* What you are asked to do *
Please print the full listing exactly.

● ● ●

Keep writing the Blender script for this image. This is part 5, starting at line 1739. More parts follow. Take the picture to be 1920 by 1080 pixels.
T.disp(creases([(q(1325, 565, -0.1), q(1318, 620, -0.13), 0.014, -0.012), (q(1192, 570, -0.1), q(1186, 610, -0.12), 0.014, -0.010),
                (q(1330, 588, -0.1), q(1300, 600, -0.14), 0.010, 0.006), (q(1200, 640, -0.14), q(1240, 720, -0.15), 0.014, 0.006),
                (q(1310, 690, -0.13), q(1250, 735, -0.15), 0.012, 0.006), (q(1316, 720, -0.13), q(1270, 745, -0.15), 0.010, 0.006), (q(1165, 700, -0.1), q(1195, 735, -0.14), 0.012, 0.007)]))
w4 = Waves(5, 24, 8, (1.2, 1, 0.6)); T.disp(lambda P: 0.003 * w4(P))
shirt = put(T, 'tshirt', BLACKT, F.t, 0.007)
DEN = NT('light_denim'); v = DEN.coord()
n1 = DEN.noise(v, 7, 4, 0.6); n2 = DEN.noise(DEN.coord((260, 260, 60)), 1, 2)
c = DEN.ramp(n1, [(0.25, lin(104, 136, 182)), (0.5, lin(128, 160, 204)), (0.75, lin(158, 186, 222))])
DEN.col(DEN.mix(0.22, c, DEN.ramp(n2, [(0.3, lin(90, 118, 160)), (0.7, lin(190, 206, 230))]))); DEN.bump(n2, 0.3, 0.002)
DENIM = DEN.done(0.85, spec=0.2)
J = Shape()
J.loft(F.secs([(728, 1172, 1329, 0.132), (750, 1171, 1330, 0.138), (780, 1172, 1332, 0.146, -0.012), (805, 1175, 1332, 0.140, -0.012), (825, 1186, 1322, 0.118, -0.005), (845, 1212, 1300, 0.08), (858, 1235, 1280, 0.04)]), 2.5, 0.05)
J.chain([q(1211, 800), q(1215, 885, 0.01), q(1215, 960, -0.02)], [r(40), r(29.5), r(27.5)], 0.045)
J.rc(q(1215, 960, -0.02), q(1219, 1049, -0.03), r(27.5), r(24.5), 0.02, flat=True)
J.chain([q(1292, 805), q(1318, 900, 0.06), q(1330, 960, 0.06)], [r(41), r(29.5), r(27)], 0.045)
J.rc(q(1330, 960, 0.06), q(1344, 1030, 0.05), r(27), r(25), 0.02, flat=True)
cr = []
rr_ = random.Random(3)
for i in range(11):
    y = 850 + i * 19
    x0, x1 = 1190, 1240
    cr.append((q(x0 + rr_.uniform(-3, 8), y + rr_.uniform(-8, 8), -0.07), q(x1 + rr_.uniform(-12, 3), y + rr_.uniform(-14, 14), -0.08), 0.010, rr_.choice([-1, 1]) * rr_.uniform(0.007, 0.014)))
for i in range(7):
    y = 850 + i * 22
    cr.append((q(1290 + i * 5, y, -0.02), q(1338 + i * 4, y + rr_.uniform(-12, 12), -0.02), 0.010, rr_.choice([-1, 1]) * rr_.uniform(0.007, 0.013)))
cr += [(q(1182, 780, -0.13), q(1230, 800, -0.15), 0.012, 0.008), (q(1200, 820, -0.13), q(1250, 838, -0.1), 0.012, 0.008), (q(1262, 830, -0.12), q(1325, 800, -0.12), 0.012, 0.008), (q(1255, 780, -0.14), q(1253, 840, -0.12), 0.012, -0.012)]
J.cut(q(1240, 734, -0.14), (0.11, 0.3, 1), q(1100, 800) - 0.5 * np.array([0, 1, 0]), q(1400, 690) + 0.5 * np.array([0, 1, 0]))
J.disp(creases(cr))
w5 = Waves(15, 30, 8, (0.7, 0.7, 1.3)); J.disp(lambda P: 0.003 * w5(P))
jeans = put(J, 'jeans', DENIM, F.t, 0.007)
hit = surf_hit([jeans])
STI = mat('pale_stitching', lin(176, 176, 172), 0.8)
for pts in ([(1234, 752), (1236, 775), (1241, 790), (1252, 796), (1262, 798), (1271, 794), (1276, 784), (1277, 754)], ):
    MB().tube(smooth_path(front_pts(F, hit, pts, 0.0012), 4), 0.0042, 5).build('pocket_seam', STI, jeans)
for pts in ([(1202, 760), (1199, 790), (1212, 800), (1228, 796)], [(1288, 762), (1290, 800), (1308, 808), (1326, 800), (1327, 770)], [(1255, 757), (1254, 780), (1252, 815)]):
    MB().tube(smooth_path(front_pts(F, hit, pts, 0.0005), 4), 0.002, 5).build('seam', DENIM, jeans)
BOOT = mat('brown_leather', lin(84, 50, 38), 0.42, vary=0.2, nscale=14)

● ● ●

* Result for this exercise *
Keep writing the Blender script for this image. This is part 5, starting at line 1739. More parts follow. Take the picture to be 1920 by 1080 pixels.
T.disp(creases([(q(1325, 565, -0.1), q(1318, 620, -0.13), 0.014, -0.012), (q(1192, 570, -0.1), q(1186, 610, -0.12), 0.014, -0.010),
                (q(1330, 588, -0.1), q(1300, 600, -0.14), 0.010, 0.006), (q(1200, 640, -0.14), q(1240, 720, -0.15), 0.014, 0.006),
                (q(1310, 690, -0.13), q(1250, 735, -0.15), 0.012, 0.006), (q(1316, 720, -0.13), q(1270, 745, -0.15), 0.010, 0.006), (q(1165, 700, -0.1), q(1195, 735, -0.14), 0.012, 0.007)]))
w4 = Waves(5, 24, 8, (1.2, 1, 0.6)); T.disp(lambda P: 0.003 * w4(P))
shirt = put(T, 'tshirt', BLACKT, F.t, 0.007)
DEN = NT('light_denim'); v = DEN.coord()
n1 = DEN.noise(v, 7, 4, 0.6); n2 = DEN.noise(DEN.coord((260, 260, 60)), 1, 2)
c = DEN.ramp(n1, [(0.25, lin(104, 136, 182)), (0.5, lin(128, 160, 204)), (0.75, lin(158, 186, 222))])
DEN.col(DEN.mix(0.22, c, DEN.ramp(n2, [(0.3, lin(90, 118, 160)), (0.7, lin(190, 206, 230))]))); DEN.bump(n2, 0.3, 0.002)
DENIM = DEN.done(0.85, spec=0.2)
J = Shape()
J.loft(F.secs([(728, 1172, 1329, 0.132), (750, 1171, 1330, 0.138), (780, 1172, 1332, 0.146, -0.012), (805, 1175, 1332, 0.140, -0.012), (825, 1186, 1322, 0.118, -0.005), (845, 1212, 1300, 0.08), (858, 1235, 1280, 0.04)]), 2.5, 0.05)
J.chain([q(1211, 800), q(1215, 885, 0.01), q(1215, 960, -0.02)], [r(40), r(29.5), r(27.5)], 0.045)
J.rc(q(1215, 960, -0.02), q(1219, 1049, -0.03), r(27.5), r(24.5), 0.02, flat=True)
J.chain([q(1292, 805), q(1318, 900, 0.06), q(1330, 960, 0.06)], [r(41), r(29.5), r(27)], 0.045)
J.rc(q(1330, 960, 0.06), q(1344, 1030, 0.05), r(27), r(25), 0.02, flat=True)
cr = []
rr_ = random.Random(3)
for i in range(11):
    y = 850 + i * 19
    x0, x1 = 1190, 1240
    cr.append((q(x0 + rr_.uniform(-3, 8), y + rr_.uniform(-8, 8), -0.07), q(x1 + rr_.uniform(-12, 3), y + rr_.uniform(-14, 14), -0.08), 0.010, rr_.choice([-1, 1]) * rr_.uniform(0.007, 0.014)))
for i in range(7):
    y = 850 + i * 22
    cr.append((q(1290 + i * 5, y, -0.02), q(1338 + i * 4, y + rr_.uniform(-12, 12), -0.02), 0.010, rr_.choice([-1, 1]) * rr_.uniform(0.007, 0.013)))
cr += [(q(1182, 780, -0.13), q(1230, 800, -0.15), 0.012, 0.008), (q(1200, 820, -0.13), q(1250, 838, -0.1), 0.012, 0.008), (q(1262, 830, -0.12), q(1325, 800, -0.12), 0.012, 0.008), (q(1255, 780, -0.14), q(1253, 840, -0.12), 0.012, -0.012)]
J.cut(q(1240, 734, -0.14), (0.11, 0.3, 1), q(1100, 800) - 0.5 * np.array([0, 1, 0]), q(1400, 690) + 0.5 * np.array([0, 1, 0]))
J.disp(creases(cr))
w5 = Waves(15, 30, 8, (0.7, 0.7, 1.3)); J.disp(lambda P: 0.003 * w5(P))
jeans = put(J, 'jeans', DENIM, F.t, 0.007)
hit = surf_hit([jeans])
STI = mat('pale_stitching', lin(176, 176, 172), 0.8)
for pts in ([(1234, 752), (1236, 775), (1241, 790), (1252, 796), (1262, 798), (1271, 794), (1276, 784), (1277, 754)], ):
    MB().tube(smooth_path(front_pts(F, hit, pts, 0.0012), 4), 0.0042, 5).build('pocket_seam', STI, jeans)
for pts in ([(1202, 760), (1199, 790), (1212, 800), (1228, 796)], [(1288, 762), (1290, 800), (1308, 808), (1326, 800), (1327, 770)], [(1255, 757), (1254, 780), (1252, 815)]):
    MB().tube(smooth_path(front_pts(F, hit, pts, 0.0005), 4), 0.002, 5).build('seam', DENIM, jeans)
BOOT = mat('brown_leather', lin(84, 50, 38), 0.42, vary=0.2, nscale=14)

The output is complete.